Казанова вышел от своего трусливого приятеля и продолжал свой путь беспрепятственно. Пройдя часа два, он почувствовал сильное утомление и зашел в дом к какому-то фермеру; здесь ему дали поужинать и положили спать на соломе. Наутро ему удалось купить себе более скромную одежду, не столь заметную, и нанять осла. В таком виде добрался он до пограничного пикета Скала. Он ожидал здесь последних и, быть может, в высшей степени серьезных затруднений; но, к его величайшей радости и не меньшему изумлению, дело обошлось невероятно благополучно: пограничный страж даже и не взглянул на Казанову, когда он переезжал через роковую пограничную черту.
Наконец-то все томления и опасности окончились: Казанова был за чертой венецианской границы.
Глава XVI
Путешествие Казановы в Мюнхен и Париж. — Его последние приключения с Бальби и дальнейшая история этого монаха. — Казанова в Париже. — Знакомство с министром иностранных дел Берни, с графом Шуазелем и государственным контролером Булонем. — Государственная лотерея, доверенная Казанове.
Перевалив с таким фантастическим благополучием через границу и покончив со всеми своими страхами, Казанова нанял повозку и скоро прибыл в тирольский городок (Триентской области) Борго-ди-Вальсугано, где его должен был ожидать Бальби.

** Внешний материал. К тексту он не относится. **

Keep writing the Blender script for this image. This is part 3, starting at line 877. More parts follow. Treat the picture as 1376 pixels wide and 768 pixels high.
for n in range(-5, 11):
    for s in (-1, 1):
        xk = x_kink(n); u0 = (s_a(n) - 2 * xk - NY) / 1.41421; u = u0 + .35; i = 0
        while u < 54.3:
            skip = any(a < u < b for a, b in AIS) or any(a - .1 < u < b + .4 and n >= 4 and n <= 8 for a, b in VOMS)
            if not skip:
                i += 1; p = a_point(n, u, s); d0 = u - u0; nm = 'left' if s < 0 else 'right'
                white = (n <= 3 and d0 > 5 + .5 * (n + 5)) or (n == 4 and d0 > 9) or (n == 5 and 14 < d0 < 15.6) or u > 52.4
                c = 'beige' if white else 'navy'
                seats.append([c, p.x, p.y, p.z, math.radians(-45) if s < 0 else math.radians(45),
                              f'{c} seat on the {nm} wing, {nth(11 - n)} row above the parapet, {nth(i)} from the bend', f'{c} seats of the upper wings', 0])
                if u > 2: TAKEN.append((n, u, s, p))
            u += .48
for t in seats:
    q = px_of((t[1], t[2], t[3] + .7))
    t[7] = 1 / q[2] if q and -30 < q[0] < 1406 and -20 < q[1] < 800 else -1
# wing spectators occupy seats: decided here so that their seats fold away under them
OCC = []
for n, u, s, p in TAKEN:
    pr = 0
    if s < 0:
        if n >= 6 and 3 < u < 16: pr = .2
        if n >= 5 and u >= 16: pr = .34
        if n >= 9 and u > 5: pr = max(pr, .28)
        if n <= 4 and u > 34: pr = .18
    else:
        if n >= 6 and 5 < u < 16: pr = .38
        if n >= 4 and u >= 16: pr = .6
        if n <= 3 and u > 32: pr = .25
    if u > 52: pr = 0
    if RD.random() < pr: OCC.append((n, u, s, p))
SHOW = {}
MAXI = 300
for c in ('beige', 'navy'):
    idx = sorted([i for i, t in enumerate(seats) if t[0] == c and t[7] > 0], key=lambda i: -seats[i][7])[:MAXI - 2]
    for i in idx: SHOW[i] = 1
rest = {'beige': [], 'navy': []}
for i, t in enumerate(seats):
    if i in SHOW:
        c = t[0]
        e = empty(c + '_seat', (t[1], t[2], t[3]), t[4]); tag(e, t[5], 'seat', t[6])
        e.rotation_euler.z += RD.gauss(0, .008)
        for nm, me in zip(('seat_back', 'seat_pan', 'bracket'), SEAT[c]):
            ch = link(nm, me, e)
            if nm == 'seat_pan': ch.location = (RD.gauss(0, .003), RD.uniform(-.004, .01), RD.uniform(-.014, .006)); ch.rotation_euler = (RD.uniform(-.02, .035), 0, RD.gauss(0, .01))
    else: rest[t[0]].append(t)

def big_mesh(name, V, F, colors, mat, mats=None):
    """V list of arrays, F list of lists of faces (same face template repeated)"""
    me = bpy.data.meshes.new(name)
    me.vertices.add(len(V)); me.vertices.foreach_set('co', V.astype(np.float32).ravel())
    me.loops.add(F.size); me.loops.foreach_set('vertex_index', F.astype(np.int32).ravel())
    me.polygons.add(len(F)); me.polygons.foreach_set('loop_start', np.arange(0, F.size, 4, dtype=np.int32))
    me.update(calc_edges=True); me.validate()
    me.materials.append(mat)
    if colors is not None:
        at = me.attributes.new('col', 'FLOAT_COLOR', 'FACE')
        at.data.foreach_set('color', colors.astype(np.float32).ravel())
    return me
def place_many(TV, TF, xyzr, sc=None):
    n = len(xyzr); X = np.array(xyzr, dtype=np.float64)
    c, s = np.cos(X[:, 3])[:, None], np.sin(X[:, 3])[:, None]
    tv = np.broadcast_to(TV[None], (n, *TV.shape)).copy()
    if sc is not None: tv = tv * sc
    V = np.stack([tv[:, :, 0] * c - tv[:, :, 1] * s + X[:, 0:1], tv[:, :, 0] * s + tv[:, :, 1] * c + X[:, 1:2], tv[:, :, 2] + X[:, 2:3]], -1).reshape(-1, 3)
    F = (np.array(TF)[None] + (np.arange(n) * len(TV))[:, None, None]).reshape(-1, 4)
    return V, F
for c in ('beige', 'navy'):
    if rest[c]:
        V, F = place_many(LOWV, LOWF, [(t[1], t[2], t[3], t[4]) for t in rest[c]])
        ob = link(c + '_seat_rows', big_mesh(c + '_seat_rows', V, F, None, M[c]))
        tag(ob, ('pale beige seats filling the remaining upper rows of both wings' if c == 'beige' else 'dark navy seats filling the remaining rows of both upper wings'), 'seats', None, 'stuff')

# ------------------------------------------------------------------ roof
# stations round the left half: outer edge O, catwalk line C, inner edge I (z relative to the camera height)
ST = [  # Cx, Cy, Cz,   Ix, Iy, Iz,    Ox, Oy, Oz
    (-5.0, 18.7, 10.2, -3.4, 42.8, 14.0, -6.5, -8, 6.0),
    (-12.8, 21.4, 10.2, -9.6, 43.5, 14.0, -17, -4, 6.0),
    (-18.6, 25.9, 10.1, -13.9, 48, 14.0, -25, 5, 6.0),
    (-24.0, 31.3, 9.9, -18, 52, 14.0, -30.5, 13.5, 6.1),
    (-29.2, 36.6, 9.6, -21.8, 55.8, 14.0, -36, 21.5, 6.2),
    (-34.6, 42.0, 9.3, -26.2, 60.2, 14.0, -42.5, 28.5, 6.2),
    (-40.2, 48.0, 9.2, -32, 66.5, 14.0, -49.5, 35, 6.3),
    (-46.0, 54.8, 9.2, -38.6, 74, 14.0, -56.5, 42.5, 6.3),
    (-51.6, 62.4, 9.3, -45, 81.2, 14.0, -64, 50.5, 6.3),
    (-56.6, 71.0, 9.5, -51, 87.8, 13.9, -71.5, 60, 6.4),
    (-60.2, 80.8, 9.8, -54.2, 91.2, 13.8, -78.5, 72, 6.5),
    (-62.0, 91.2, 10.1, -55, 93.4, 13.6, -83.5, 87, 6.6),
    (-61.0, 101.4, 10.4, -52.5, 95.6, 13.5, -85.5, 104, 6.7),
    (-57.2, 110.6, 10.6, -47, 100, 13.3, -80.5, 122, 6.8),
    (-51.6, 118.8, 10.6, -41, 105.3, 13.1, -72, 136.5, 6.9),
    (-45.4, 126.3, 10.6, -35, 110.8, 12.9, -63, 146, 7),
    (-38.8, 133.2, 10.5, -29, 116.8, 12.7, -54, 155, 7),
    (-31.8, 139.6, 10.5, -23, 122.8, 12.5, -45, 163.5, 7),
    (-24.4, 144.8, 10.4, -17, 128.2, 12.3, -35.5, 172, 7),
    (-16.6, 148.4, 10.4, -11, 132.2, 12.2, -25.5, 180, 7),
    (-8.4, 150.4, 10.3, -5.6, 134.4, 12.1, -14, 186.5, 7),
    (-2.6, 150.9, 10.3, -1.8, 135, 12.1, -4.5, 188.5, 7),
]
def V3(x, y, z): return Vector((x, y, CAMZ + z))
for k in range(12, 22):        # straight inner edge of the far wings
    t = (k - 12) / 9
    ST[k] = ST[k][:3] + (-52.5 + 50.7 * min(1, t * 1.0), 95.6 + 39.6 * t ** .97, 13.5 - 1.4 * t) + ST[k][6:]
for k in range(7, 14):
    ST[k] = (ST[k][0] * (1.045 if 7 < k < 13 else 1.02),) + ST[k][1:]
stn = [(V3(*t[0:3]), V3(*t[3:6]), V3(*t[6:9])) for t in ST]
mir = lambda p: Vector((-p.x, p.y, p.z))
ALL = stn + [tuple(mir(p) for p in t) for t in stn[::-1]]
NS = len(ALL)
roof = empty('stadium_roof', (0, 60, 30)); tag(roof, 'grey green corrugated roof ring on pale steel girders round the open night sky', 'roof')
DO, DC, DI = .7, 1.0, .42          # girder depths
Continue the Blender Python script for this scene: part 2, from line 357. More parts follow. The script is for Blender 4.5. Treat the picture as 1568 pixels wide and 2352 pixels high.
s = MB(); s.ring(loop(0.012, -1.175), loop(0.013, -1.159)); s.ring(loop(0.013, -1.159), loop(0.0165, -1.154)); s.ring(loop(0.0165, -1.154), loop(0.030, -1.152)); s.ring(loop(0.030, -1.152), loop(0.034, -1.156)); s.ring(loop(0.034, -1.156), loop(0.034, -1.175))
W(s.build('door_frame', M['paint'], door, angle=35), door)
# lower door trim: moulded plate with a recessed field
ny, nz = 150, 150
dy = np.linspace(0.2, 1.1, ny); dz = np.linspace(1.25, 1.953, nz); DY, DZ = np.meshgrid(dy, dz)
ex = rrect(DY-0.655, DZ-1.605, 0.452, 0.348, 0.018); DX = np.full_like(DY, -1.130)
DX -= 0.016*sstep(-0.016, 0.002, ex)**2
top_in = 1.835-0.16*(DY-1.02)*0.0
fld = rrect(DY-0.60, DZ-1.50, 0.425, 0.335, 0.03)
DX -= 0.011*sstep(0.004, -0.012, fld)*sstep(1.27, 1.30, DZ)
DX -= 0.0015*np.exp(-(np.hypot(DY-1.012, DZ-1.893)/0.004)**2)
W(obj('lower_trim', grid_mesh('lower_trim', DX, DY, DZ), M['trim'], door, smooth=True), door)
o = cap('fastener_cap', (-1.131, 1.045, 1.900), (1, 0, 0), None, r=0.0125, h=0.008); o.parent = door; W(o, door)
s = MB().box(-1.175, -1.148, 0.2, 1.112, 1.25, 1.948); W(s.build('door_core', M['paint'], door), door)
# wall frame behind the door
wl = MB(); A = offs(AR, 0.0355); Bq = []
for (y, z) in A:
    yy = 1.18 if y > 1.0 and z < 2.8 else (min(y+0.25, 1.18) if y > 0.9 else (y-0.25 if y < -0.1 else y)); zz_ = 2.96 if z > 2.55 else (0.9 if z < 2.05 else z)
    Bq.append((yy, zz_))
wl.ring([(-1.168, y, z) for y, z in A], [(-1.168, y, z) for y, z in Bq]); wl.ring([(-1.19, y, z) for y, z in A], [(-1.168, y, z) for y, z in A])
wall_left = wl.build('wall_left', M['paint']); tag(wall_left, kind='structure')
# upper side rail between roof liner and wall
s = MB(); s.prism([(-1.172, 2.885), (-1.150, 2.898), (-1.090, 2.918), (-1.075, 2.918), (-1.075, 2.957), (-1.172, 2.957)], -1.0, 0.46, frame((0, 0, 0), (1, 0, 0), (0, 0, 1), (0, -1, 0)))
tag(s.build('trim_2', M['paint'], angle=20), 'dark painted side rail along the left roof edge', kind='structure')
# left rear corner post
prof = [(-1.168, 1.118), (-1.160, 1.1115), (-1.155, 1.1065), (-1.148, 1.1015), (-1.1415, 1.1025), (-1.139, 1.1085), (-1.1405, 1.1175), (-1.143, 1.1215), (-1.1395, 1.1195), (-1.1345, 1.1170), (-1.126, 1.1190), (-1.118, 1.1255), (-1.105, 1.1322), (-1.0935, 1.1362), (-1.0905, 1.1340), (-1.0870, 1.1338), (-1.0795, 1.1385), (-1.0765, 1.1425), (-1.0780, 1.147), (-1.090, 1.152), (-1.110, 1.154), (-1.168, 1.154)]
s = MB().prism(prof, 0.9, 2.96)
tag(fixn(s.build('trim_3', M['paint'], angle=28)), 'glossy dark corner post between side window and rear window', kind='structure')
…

Монах благополучно добрался до этого городка раньше Казановы и ожидал его в гостинице. Он был одет в длинный сюртук, который так его изменил, что Казанова с трудом узнал своего, столь надоевшего ему спутника бегства; в этом виде Бальби нетрудно было пробраться, не возбуждая подозрений. Он прежде всего встретил Казанову изумленными восклицаниями: он никак его не ожидал и был уверен, что Казанова его надует. Нашему герою осталось только в душе пожалеть, отчего он в самом деле не надул глупого монаха, который, строго говоря, больше не нуждался в своем спутнике: он был спасен из тюрьмы и приведен в безопасное место.
Казанова тотчас написал десятка два писем в Венецию; он оповещал своих друзей о бегстве, о своей свободе, а главное — объяснял всем свою грабительскую проделку с приятелем, у которого он «заимствовал» с долотом в руках шесть цехинов. Ему очень хотелось оправдаться в глазах всех близких в этом поступке.
На другой день Казанова, прихватив с собою Бальби, который никак не хотел от него отстать и, судя по всему, был глубоко уверен, что отныне пребудет до гроба на иждивении Казановы, — отправился из Борго в Мюнхен, а оттуда в Париж. Но прежде чем рассказывать дальнейшие приключения нашего героя, доскажем, с его слов, печальную историю его спутника, Бальби. Первые хлопоты с ним за границею вышли в Мюнхене. Здесь был монастырь того же ордена, к которому принадлежал Бальби. Местное начальство, к которому обратился Казанова, разъясняя свое положение, обещало ему свое полное покровительство, как политическому беглецу; но насчет монаха возникли некоторые колебания. Монахи местного монастыря, узнав о своем собрате, могли привязаться к нему, тем более, что он начал свою уголовщину с того, что повздорил со своим монастырским начальством; а мюнхенское правительство вообще держалось полного невмешательства в монашеские дела. Поэтому Казанове посоветовали как можно скорее убрать куда-нибудь Бальби, чтобы он не попадался монахам на глаза. Казанове все же жаль было своего спутника, ему хотелось его как-нибудь устроить. Он обратился к духовнику курфюрста и просил его дать ему какую-нибудь рекомендацию для Бальби. Духовник, иезуит, дал очень уклончивый ответ; такой же ответ был получен от другого духовного лица. Дело принимало хлопотливый оборот. К счастью, в Мюнхене в это время жила одна соотечественница Казановы, балетная танцовщица Гарделло; она приняла участие в нашем герое и дала рекомендательное письмо для Бальби к некоему канонику Басси, жившему в Аугсбурге. Этот Басси, сам итальянец, имевший связи у себя на родине, мог устроить Бальби полное примирение с венецианским правительством.